Susanna Dinnage, currently the president of Discovery’s Animal Planet, will take over early next year from Richard Scudamore, who has served as head of the Premier League for almost 20 years. Scudamore had announced intentions to step down back in June, kicking off the search for a new chief executive.

All 20 Premier League clubs unanimously voted Dinnage into the post during a meeting earlier today (Nov. 13), according to press reports. It’s a major management breakthrough for a woman in a field heavily dominated—and defined—by male figures.

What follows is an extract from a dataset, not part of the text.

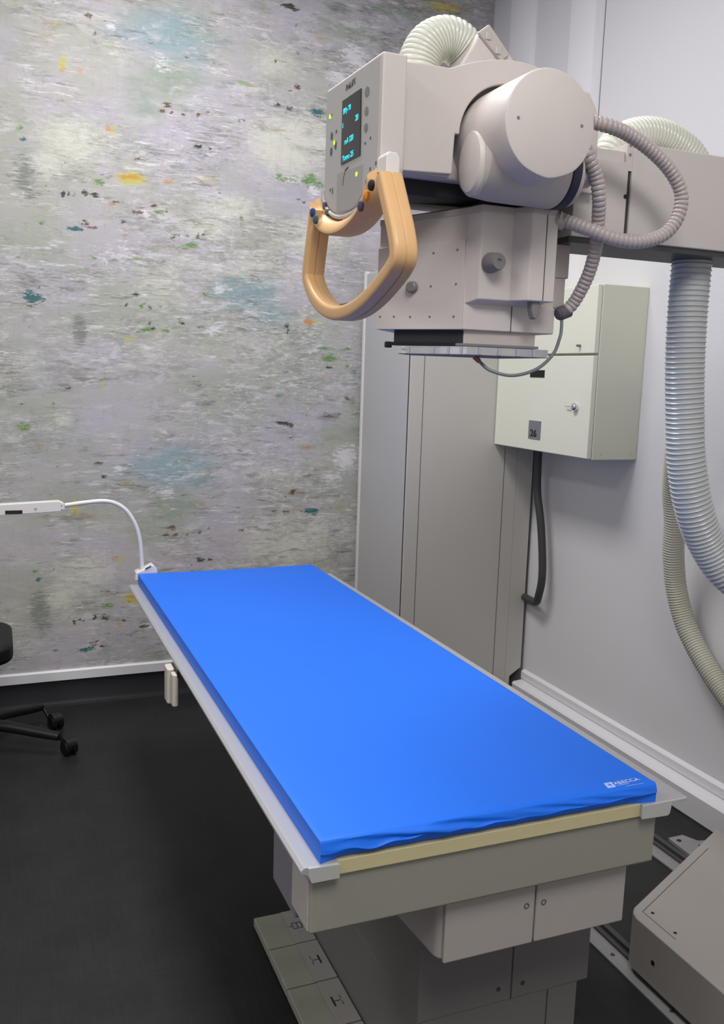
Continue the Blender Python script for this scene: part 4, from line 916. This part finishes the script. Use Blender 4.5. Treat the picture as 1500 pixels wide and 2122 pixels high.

Dinnage comes into the role with nearly two decades of experience working in television. Before joining Discovery in 2009, she held senior roles at UK’s Channel Five, where she worked on the launch of the channel’s digital extensions. At Discovery, she has served as president of the company’s UK and Ireland networks, managing the company’s brands including Eurosport, TLC, and Discovery Channel. She also has served as chief content officer for Discovery International. Dinnage also gained a reputation as a tough negotiator after taking on Sky, a major UK broadcaster, for not paying a “fair price” to carry Discovery’s channels.

All of that experience likely came to bear in her appointment at the Premier League. Bruce Buck, chairman of Chelsea—he was a member of the five-person panel that recruited Dinnage, and Chelsea is one of the league’s leading clubs—says she is an “outstanding choice given her track record in managing complex businesses through transformation and digital disruption.”

Dinnage will be tasked with overseeing the growth of the Premier League, already the one of the world’s richest sports competitions thanks to its global popularity. That appeal has translated into billion-pound revenue as the value of the league’s television rights have grown more than a hundred-fold since 1992.